Not an automated, “Dat’s mah shit!” robot design to troll the internet for potential copyright abuse, no, we’re talking an intentional, “That’ll show HIM!” takedown written up by a cowardly human being with a spine made of Jello.


So to wrap this whole thing up, Konami, I’m sad to see you go. You’re dying a slow death, making a lengthy slide down the incline your corporate snail once climbed. You are complacently gliding down the same trail of snot you created. And for what? For what benefit? For the prestige of casino games with decrepit invalids attached, and for mobile games nobody asked for? What a way to piss away a fine legacy.

I will remember you, of course. It might sadden you to hear this, but you can’t delete my cartridges and discs from existence. Alas, at this point, your name is but a voice on the wind. You will be like Seibu Kaihatsu, something I remember fondly, but something I know I will never see again.

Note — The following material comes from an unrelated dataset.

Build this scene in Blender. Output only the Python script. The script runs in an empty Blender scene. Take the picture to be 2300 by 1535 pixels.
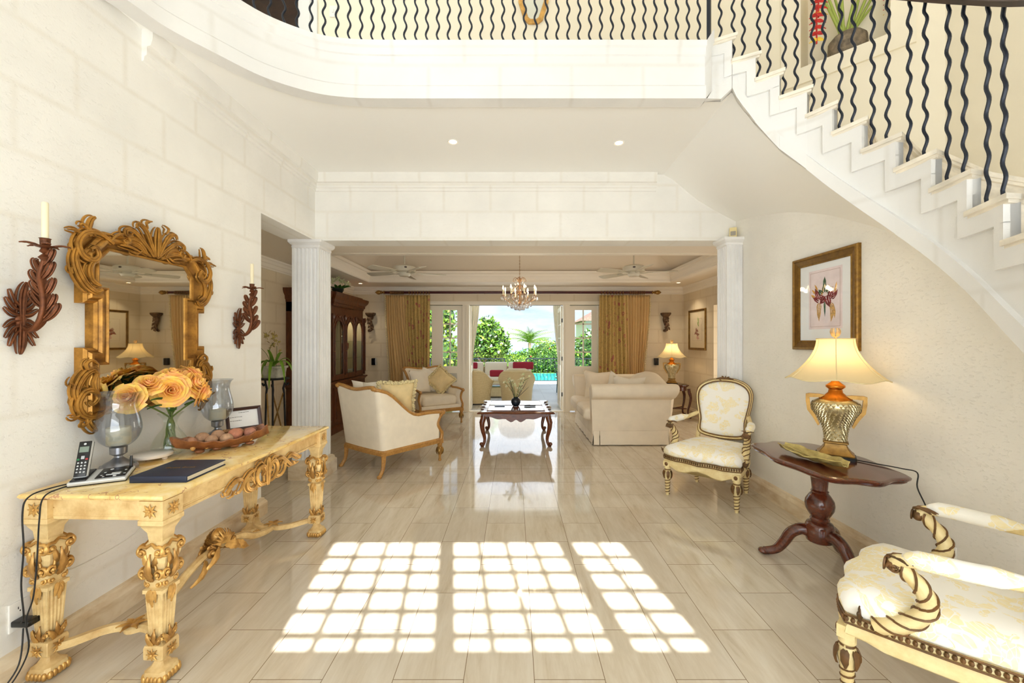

But before you go, I beg of you... Please, Konami... Please sell your properties to someone that knows how to make video games. Sure, write a clause in the deal that lets you slap Simon Belmont’s face on a slot machine. Go for it. But at the end of the day, when you die your inevitable death, I don’t want Castlevania and Silent Hill and Contra going with you: I want them safely in the hands of Nintendo, Atlus, 2K, and other developers and publishers that are still relevant and talented.